Over deze training ik tegen Hobbe: ’t Ging wel lekker hè?’ ‘Ja, maar na dat, niet meer.’ En toch was ik dat niet met Hobbe eens. Die kerels hebben nog gepoeierd joh! Een kwartier rammen naar de haven. Minutenwerk. Dat wil zeggen met de wekker op 20.50 uur en achter elkaar met timer zoveel mogelijk slagen per minuut eruit raggen. Plus regen … nouuuu, dán kunnen ze!

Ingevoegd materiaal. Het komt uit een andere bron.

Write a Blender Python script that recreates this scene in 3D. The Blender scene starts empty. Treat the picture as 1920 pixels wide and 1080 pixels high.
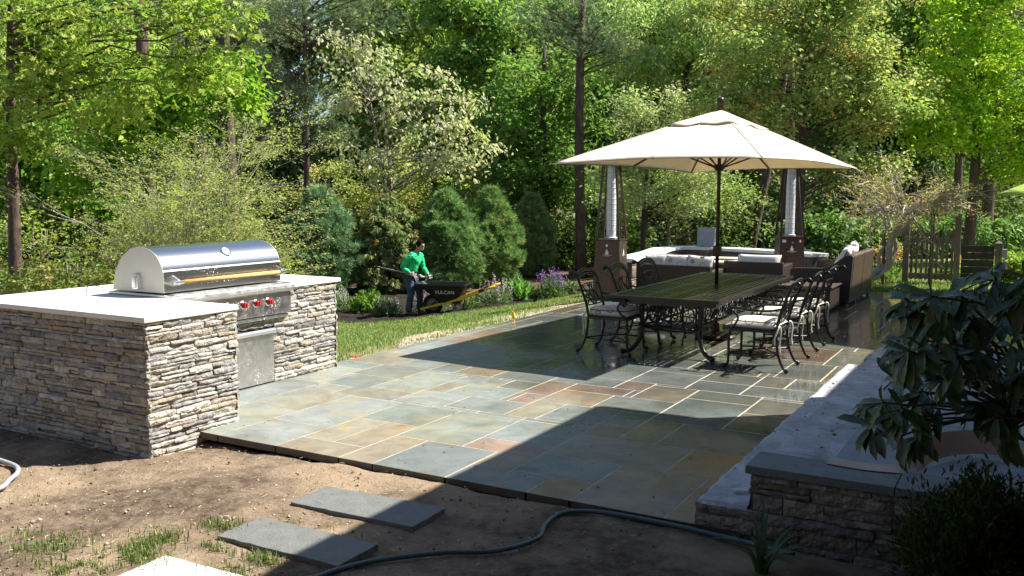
import bpy, math, random
import numpy as np
from mathutils import Vector, Matrix, noise as mnoise

random.seed(11)
RNG = np.random.default_rng(23)
SC = bpy.context.scene
COL = SC.collection
rad = math.radians
PI = math.pi
FW = np.array([-0.498, 0.867]); RT = np.array([0.867, 0.498])   # ahead / right of the viewpoint, on the ground


def spot(lat, dep):
    p = FW * dep + RT * lat
    return float(p[0]), float(p[1])


# ------------------------------------------------------------------ terrain
def smooth(a, b, x):
    t = np.clip((x - a) / (b - a), 0, 1)
    return t * t * (3 - 2 * t)


def _soft(s):                                   # slope .16 that levels out at -.85
    return np.where(s < 4.4, 0.16 * s, 0.704 + 0.146 * (1 - np.exp(-(s - 4.4) / 0.9)))


def terrain(x, y):
    x = np.asarray(x, float); y = np.asarray(y, float)
    s = np.clip(-6.75 - x, 0, None)
    base = -_soft(s)
    front = -0.032 - 0.085 * smooth(-4.0, -6.2, x) - 0.03 * smooth(4.4, 1.0, y)
    w = smooth(5.0, 4.86, y)
    under = -0.07 * smooth(-6.9, -6.5, x) * smooth(18.95, 18.6, y) * (1 - w)
    far = -0.02 * (1 - w)
    base = base * (1 - w * smooth(-9.5, -7.5, x)) + w * front * smooth(-9.5, -8.0, x)
    return base + far + under


def tz(x, y):
    return float(terrain(x, y))


BEDX = [-30, -18, -14.5, -12.9, -11.8, -10.8, -10.0, -8.9, -8.3, -7.7, -7.2, -6.0]
BEDY = [11.0, 13.2, 14.2, 14.75, 14.9, 15.15, 15.8, 16.5, 17.45, 18.3, 20.0, 24.0]


def bed_edge(x):
    return np.interp(x, BEDX, BEDY)


# ------------------------------------------------------------------ mesh helpers
class MB:
    def __init__(self):
        self.v = []; self.f = []; self.c = []

    def add(self, verts, faces, col=None):
        n = len(self.v)
        self.v.extend([tuple(p) for p in verts])
        for f in faces:
            self.f.append([i + n for i in f]); self.c.append(col)
        return self

    def box(self, x0, x1, y0, y1, z0, z1, m=None, col=None):
        v = [(x, y, z) for z in (z0, z1) for y in (y0, y1) for x in (x0, x1)]
        if m is not None:
            v = [tuple(m @ Vector(p)) for p in v]
        self.add(v, [(0, 2, 3, 1), (4, 5, 7, 6), (0, 1, 5, 4), (2, 6, 7, 3), (0, 4, 6, 2), (1, 3, 7, 5)], col)
        return self

    def bar(self, a, b, w, h, col=None, up=(0, 0, 1)):
        a = Vector(a); b = Vector(b); d = b - a; L = d.length
        d.normalize(); up = Vector(up)
        if abs(d.dot(up)) > .98: up = Vector((1, 0, 0))
        s = d.cross(up).normalized(); u = s.cross(d).normalized()
        m = Matrix((( d.x, s.x, u.x, a.x), (d.y, s.y, u.y, a.y), (d.z, s.z, u.z, a.z), (0, 0, 0, 1)))
        return self.box(0, L, -w / 2, w / 2, -h / 2, h / 2, m, col)

    def tube(self, path, r, seg=8, col=None, caps=True, closed=False):
        P = [Vector(p) for p in path]; n = len(P)
        rr = list(r) if hasattr(r, '__len__') else [r] * n
        vs = []; nrm = None
        for i in range(n):
            if closed: t = P[(i + 1) % n] - P[i - 1]
            elif i == 0: t = P[1] - P[0]
            elif i == n - 1: t = P[-1] - P[-2]
            else: t = P[i + 1] - P[i - 1]
            if t.length < 1e-9: t = Vector((0, 0, 1))
            t.normalize()
            if nrm is None:
                a = Vector((0, 0, 1)) if abs(t.z) < .9 else Vector((1, 0, 0))
                nrm = t.cross(a).normalized()
            nrm = (nrm - t * nrm.dot(t))
            if nrm.length < 1e-6: nrm = t.orthogonal()
            nrm.normalize(); b = t.cross(nrm)
            for k in range(seg):
                a = 2 * PI * k / seg
                vs.append(P[i] + (nrm * math.cos(a) + b * math.sin(a)) * rr[i])
        fs = []
        m = n if closed else n - 1
        for i in range(m):
            j = (i + 1) % n
            for k in range(seg):
                l = (k + 1) % seg
                fs.append((i * seg + k, i * seg + l, j * seg + l, j * seg + k))
        if caps and not closed:
            fs.append(tuple(range(seg - 1, -1, -1)))
            fs.append(tuple((n - 1) * seg + k for k in range(seg)))
        return self.add(vs, fs, col)

    def lathe(self, prof, seg=20, m=None, col=None):
        vs = []; fs = []
        for (r, z) in prof:
            for k in range(seg):
                a = 2 * PI * k / seg
                p = Vector((r * math.cos(a), r * math.sin(a), z))
                vs.append(m @ p if m is not None else p)
        n = len(prof)
        for i in range(n - 1):
            for k in range(seg):
                l = (k + 1) % seg
                fs.append((i * seg + k, i * seg + l, (i + 1) * seg + l, (i + 1) * seg + k))
        fs.append(tuple(range(seg - 1, -1, -1))); fs.append(tuple((n - 1) * seg + k for k in range(seg)))
        return self.add(vs, fs, col)

    def prism(self, poly, z0, z1, m=None, col=None):
        n = len(poly)
        vs = [Vector((x, y, z0)) for x, y in poly] + [Vector((x, y, z1)) for x, y in poly]
        if m is not None: vs = [m @ p for p in vs]
        fs = [tuple(range(n - 1, -1, -1)), tuple(range(n, 2 * n))]
        fs += [(i, (i + 1) % n, n + (i + 1) % n, n + i) for i in range(n)]
        return self.add(vs, fs, col)

    def ball(self, c, rx, ry=None, rz=None, seg=12, rings=8, col=None):
        ry = ry or rx; rz = rz or rx
        vs = [(c[0], c[1], c[2] - rz)]
        for i in range(1, rings):
            t = PI * i / rings
            for k in range(seg):
                a = 2 * PI * k / seg
                vs.append((c[0] + rx * math.sin(t) * math.cos(a), c[1] + ry * math.sin(t) * math.sin(a), c[2] - rz * math.cos(t)))
        vs.append((c[0], c[1], c[2] + rz)); fs = []
        for k in range(seg):
            l = (k + 1) % seg
            fs.append((0, 1 + l, 1 + k))
            for i in range(rings - 2):
                fs.append((1 + i * seg + k, 1 + i * seg + l, 1 + (i + 1) * seg + l, 1 + (i + 1) * seg + k))
            b = 1 + (rings - 2) * seg
            fs.append((b + k, b + l, len(vs) - 1))
        return self.add(vs, fs, col)

    def build(self, name, mat, parent=None, smooth=False, bevel=0, segs=2):
        me = bpy.data.meshes.new(name)
        me.from_pydata(self.v, [], self.f)
        if any(c is not None for c in self.c):
            a = me.color_attributes.new('tint', 'FLOAT_COLOR', 'CORNER')
            cnt = [len(f) for f in self.f]
            cc = np.array([(*(c if c is not None else (.5, .5, .5)), 1) for c in self.c], dtype=np.float32)
            a.data.foreach_set('color', np.repeat(cc, cnt, axis=0).ravel())
        if smooth: me.polygons.foreach_set('use_smooth', [True] * len(me.polygons))
        me.update()
        o = bpy.data.objects.new(name, me); COL.objects.link(o)
        if mat is not None: me.materials.append(mat)
        if parent is not None: o.parent = parent
        if bevel:
            b = o.modifiers.new('edge', 'BEVEL'); b.width = bevel; b.segments = segs; b.limit_method = 'ANGLE'; b.angle_limit = rad(40)
        return o


def np_obj(name, V, F, C, mat, parent=None, smooth=False):
    """V (n,3) vertices, F (m,k) faces of one size, C (m,3) colour of each face."""
    me = bpy.data.meshes.new(name)
    n, (m, k) = len(V), F.shape
    me.vertices.add(n); me.vertices.foreach_set('co', np.ascontiguousarray(V, np.float32).ravel())
    me.loops.add(m * k); me.loops.foreach_set('vertex_index', np.ascontiguousarray(F, np.int32).ravel())
    me.polygons.add(m)
    me.polygons.foreach_set('loop_start', np.arange(0, m * k, k, dtype=np.int32))
    me.polygons.foreach_set('loop_total', np.full(m, k, np.int32))
    if smooth: me.polygons.foreach_set('use_smooth', np.ones(m, bool))
    if C is not None:
        a = me.color_attributes.new('tint', 'FLOAT_COLOR', 'CORNER')
        c4 = np.ones((m, 4), np.float32); c4[:, :3] = C
        a.data.foreach_set('color', np.repeat(c4, k, axis=0).ravel())
    me.update(calc_edges=True)
    o = bpy.data.objects.new(name, me); COL.objects.link(o)
    if mat is not None: me.materials.append(mat)
    if parent is not None: o.parent = parent
    return o


def tag(o, label, cat, group=None):
    o['label'] = label; o['category'] = cat
    if group: o['group'] = group
    return o


def thing(name, label, cat, loc=(0, 0, 0), rz=0, group=None):
    o = bpy.data.objects.new(name, None); COL.objects.link(o)
    o.empty_display_size = .2
    o.location = loc; o.rotation_euler = (0, 0, rz)
    return tag(o, label, cat, group)


def kind(o, k):
    o['kind'] = k
    return o


def dup(o, parent=None):
    c = o.copy(); COL.objects.link(c)
    if parent is not None: c.parent = parent
    for ch in list(o.children):
        dup(ch, c)
    return c


def bez(pts, n=10):
    """smooth curve through the points"""
    P = [Vector(p) for p in pts]; out = []
    for i in range(len(P) - 1):
        p0 = P[max(i - 1, 0)]; p1 = P[i]; p2 = P[i + 1]; p3 = P[min(i + 2, len(P) - 1)]
        for k in range(n):
            t = k / n
            out.append(0.5 * ((2 * p1) + (p2 - p0) * t + (2 * p0 - 5 * p1 + 4 * p2 - p3) * t * t + (3 * p1 - p0 - 3 * p2 + p3) * t ** 3))
    out.append(P[-1])
    return out


# ------------------------------------------------------------------ materials
def _n(nt, t, **kw):
    n = nt.nodes.new(t)
    for k, v in kw.items(): setattr(n, k, v)
    return n


def pmat(name, colr=(.5, .5, .5), rough=.6, metal=0, var=.2, scale=6, bump=0, bscale=60, attr=False, spec=.5,
         trans=0, transcol=None, coords='Object', rough_var=0, mult=1.0, aniso=0, detail=5, stretch=None):
    m = bpy.data.materials.new(name); m.use_nodes = True
    nt = m.node_tree; b = nt.nodes['Principled BSDF']; out = nt.nodes['Material Output']
    L = nt.links.new
    tc = _n(nt, 'ShaderNodeTexCoord'); vec = tc.outputs[coords]
    if stretch:
        mp = _n(nt, 'ShaderNodeMapping'); mp.inputs['Scale'].default_value = stretch; L(vec, mp.inputs['Vector']); vec = mp.outputs['Vector']
    if attr:
        a = _n(nt, 'ShaderNodeAttribute', attribute_name='tint'); cs = a.outputs['Color']
    else:
        a = _n(nt, 'ShaderNodeRGB'); a.outputs[0].default_value = (*colr, 1); cs = a.outputs[0]
    if var:
        nz = _n(nt, 'ShaderNodeTexNoise'); nz.inputs['Scale'].default_value = scale; nz.inputs['Detail'].default_value = detail
        nz.inputs['Roughness'].default_value = .65
        L(vec, nz.inputs['Vector'])
        mr = _n(nt, 'ShaderNodeMapRange'); mr.inputs['From Min'].default_value = .3; mr.inputs['From Max'].default_value = .7
        mr.inputs['To Min'].default_value = (1 - var) * mult; mr.inputs['To Max'].default_value = (1 + var) * mult
        L(nz.outputs['Fac'], mr.inputs['Value'])
        mx = _n(nt, 'ShaderNodeVectorMath', operation='SCALE'); L(cs, mx.inputs[0]); L(mr.outputs[0], mx.inputs['Scale'])
        cs = mx.outputs[0]
        if rough_var:
            r2 = _n(nt, 'ShaderNodeMapRange'); r2.inputs['From Min'].default_value = .3; r2.inputs['From Max'].default_value = .7
            r2.inputs['To Min'].default_value = max(.02, rough - rough_var); r2.inputs['To Max'].default_value = min(1, rough + rough_var)
            L(nz.outputs['Fac'], r2.inputs['Value']); L(r2.outputs[0], b.inputs['Roughness'])
    L(cs, b.inputs['Base Color'])
    if not (var and rough_var): b.inputs['Roughness'].default_value = rough
    b.inputs['Metallic'].default_value = metal
    b.inputs['Specular IOR Level'].default_value = spec
    if bump:
        n2 = _n(nt, 'ShaderNodeTexNoise'); n2.inputs['Scale'].default_value = bscale; n2.inputs['Detail'].default_value = 6
        L(vec, n2.inputs['Vector'])
        bp = _n(nt, 'ShaderNodeBump'); bp.inputs['Strength'].default_value = bump; bp.inputs['Distance'].default_value = .02
        L(n2.outputs['Fac'], bp.inputs['Height']); L(bp.outputs[0], b.inputs['Normal'])
    if trans:
        tr = _n(nt, 'ShaderNodeBsdfTranslucent')
        if transcol is not None:
            ml = _n(nt, 'ShaderNodeVectorMath', operation='MULTIPLY'); L(cs, ml.inputs[0]); ml.inputs[1].default_value = transcol
            L(ml.outputs[0], tr.inputs['Color'])
        else: L(cs, tr.inputs['Color'])
        ms = _n(nt, 'ShaderNodeMixShader'); ms.inputs[0].default_value = trans
        L(b.outputs[0], ms.inputs[1]); L(tr.outputs[0], ms.inputs[2]); L(ms.outputs[0], out.inputs['Surface'])
    return m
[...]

‘Zie je wel! Hadden we verder geroeid, dan was dat niet gebeurd. ‘Nee!’, bevestigde ik breed grijzend. ‘We hadden wél een eind om gemoeten. Dan waren we daar niet langs geroeid.’ Roelof, Hobbe en Gerrit waren het zeer eens met elkaar vanavond. Lekker dat je op zo’n stuur moet vertrouwen, die je verzekerd dat een vergelijkbaar iets vaker kan en ook zál gebeuren. ‘Nu weet ik waarom ik op de boeg moet zitten! Levensgevaarlijk!’ ‘Ja. En het stomme is, dat dit niet te voorkomen is.’ Typisch een geval van je weet het en tóch gebeurt het. Net zoals Heleen, die vol tegen de lantaarnpaal liep. Met dit verschil dat zij maanden uit de running was met een zware hersenschudding. Ik had een pijntje; niet eens een schaafwond! Nu was ik natuurlijk ook flink beschermd ingepakt. Bivakmuts, capuchon daarover. Nee, dat was ’t niet. Ik was als een stuntvrouw beland. Bij toeval.

Deze gaat de geschiedenis in als De slag bij Roerkoning.

Geluk na een ongeluk

’t is maar hoe je het bekijkt. Wij, op z’n Woelwaters. We bestellen nog twee extra riemen erbij als reserveriemen. En we zijn één een geurend pronkSTUK rijker, vers gelakt, twee dagen eerder geveterd, nu al aan de wand. Wij krijgen een echte roeierskantine! Twee: gelukkig is het de eerstvolgende roeitraining dat ik stuur, een uur langer licht; brokkentijdwinst. Drie: weer een verhaal erbij. Vier: Ik weet wat ik krijg op mijn vijftigste!

Annechina de Jong, stuurvrouw van de heren Woelwater

Misschien moet het Woelwater jongensboek er maar ‘ns van komen.